――親愛なるK君。
 昨年の暮れに徹マンをして以来、君とは会っていないが、いかがお過ごしだろうか?
 僕は現在、己のミステリ好きのために浅学で無知蒙昧たるミステリの感想文をウェブ日記上で書き連ねている。普段の僕を熟知した君ならば、この日記を一目見ようものなら「へっ!何気取ってやがんだ!」とでも言うところであろうが、僕がこうして、ミステリの感想文という名の愚にもつかぬ駄文をつらつらと書き連ねているのは、自分がこう思っている、こういう作品が好きなのである、という点を書いてゆくことで、自分の考えを形として残してゆきたいという点にある。しかし、賢明なるK君ならばすでに推察していることと思うが、そんなものは建前というものであり、このような駄文を不特定多数に向けて公開しているということは、ある種の歪んだ虚栄心を満たしたいからなのかもしれない。
 さて、こうして君に向けて手紙を書いているのも、これらの鬱屈した僕の内面を吐露するためではなく、現在、僕がある非常に困った事態に陥っているためである。
 僕が非常に人見知りであり、プライドだけは高く、その割に打たれ弱いことは僕の事をよく知っている君ならばわかっていることと思うが、先日、あるサイトのトピックが非常に面白そうであったために、日記上でリンクを張ってみたのであるが、逆に僕の脆弱で無味乾燥としたサイトに、その有力なサイトからリンクを張られるという思いがけない事態が起こってしまったのだ。

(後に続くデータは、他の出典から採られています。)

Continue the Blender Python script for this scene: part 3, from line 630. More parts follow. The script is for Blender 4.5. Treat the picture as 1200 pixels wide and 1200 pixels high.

そのために、この日記へと訪れる人が一日にして倍以上に増えてしまい、嬉しいと思う反面、非常に困惑もしている。
 どうせなら、そのトピックにあったように、リンクを張った以上は読書感想文を書いてみれば良いのだろうが、僕のように浅学の上に文章力が無い人間が読書感想文を書いたところで、果たして人に見せられるに値するような文章が書けるのかどうか、甚だ怪しいものである。
 また、先に述べたようにプライドだけは高いのだが、その実、打たれ弱いという点が僕という人間の本質である。「ごちゃごちゃ言ってないで書けば?」と快活明朗たるK君ならば言うのかもしれないが、さて、一体どうしたものか、自分の優柔不断さがつくづく嫌になるのだが、是非ともK君に意見を求む次第である。